そのうち第2稿「ブランキ版」の初演は1976年(昭和51年)、最終稿「上海版」の初演は1979年(昭和54年)。
両版は『喜劇昭和の世界 3』に収められている。
両稿における音楽の使われ方。
第2稿「ブランキ版」のベースは社交ダンスのためのピアノ音楽。おおむねワルツ。時にタンゴ。
対して激しさを担うロックンロール。この音楽はある人物のヘッドフォンから突然に大音量で漏れだす。また、ヘッドフォンを付けた虎が空を駆ける場面でも流れる。ロックンロールが流れ出す場面には、いつも老人(じつはブランキ)が居合わせる。
最終稿「上海版」はタンゴにはじまり、タンゴで終わる。とくに「ラ・クンパルシータ」。
途中では、革命歌の「ラ・マルセイエーズ」、「インターナショナル」、初期のスイングジャズ、テンポの遅いブルース、メリーゴーランドの伴奏を思わせる素朴な旋律のレコードなど。全体に古めかしく。
両稿に通じる懐旧感。やりそこなった感も併せ持つ。
用語「ロック」と「ロックンロール」の違い。両者の指すものを懐旧感の有無あるいは強弱で分けることができないか。
チャック・ベリー、プレスリーの懐旧感。
昔の歌だから懐かしいのではなく、彼らの音楽は発売時からすでにノスタルジックだったのではないか。
『ブランキ殺し』第2稿から第3稿への移行は、内なるノスタルジーからあからさまなノスタルジーへの移行? 第3稿が読めてないので、宿題とする。
戯曲『ブランキ殺し上海の春』第2稿のト書きにある「ロックンロール」は、具体的には何だったのか。
上演時に流された曲が何かは知らないが、チャック・ベリーの「ロックンロール・ミュージック(Rock and Roll Music)」かそれに類するものではなかったか。ある時期までロカビリーと呼ばれていたジャンル。

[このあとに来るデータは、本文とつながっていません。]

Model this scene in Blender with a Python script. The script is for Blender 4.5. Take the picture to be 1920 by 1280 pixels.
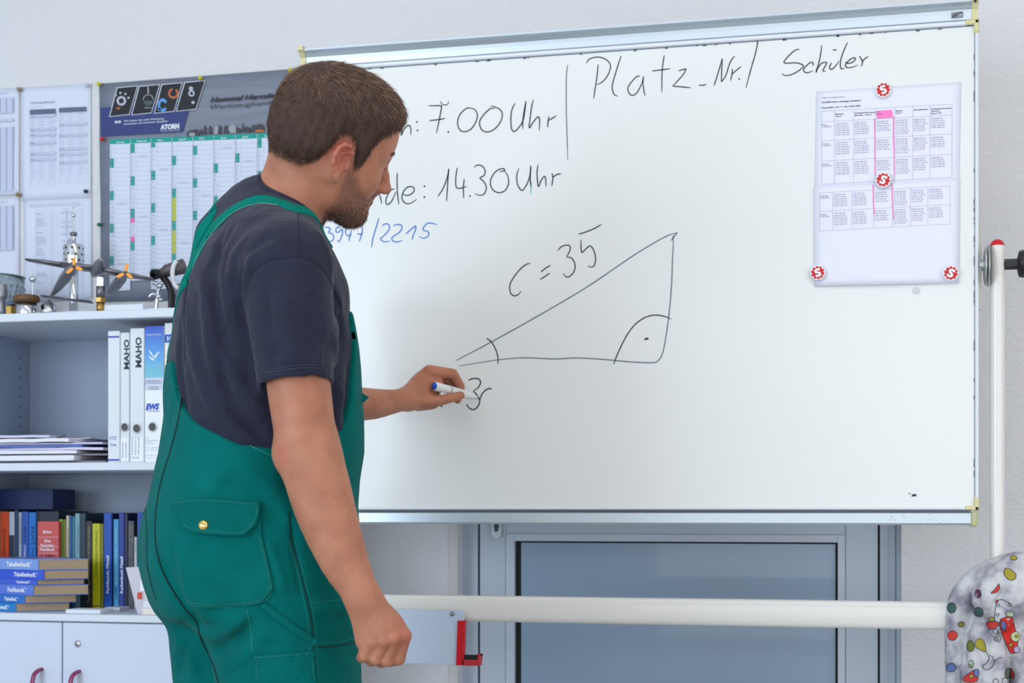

1957年、チャック・ベリーの「ロックンロール・ミュージック」が全米8位のヒット。
1964年、ビートルズがアルバムの1曲としてカバー。
1965年-66年、ザ・ピーナッツ、西郷輝彦、広田三枝子、尾藤イサオらがカバー。
1966年、ビートルズの日本武道館公演で1曲目に演じられる。
1976年6月、ビートルズの2枚組ベスト・アルバム「ロックン・ロール・ミュージック(Rock 'n' Roll Music)」に、2枚目の第1曲として収録。
以上、Wikipedia の「ロック・アンド・ロール・ミュージック」項による。
1976年12月、「ブランキ版」初演。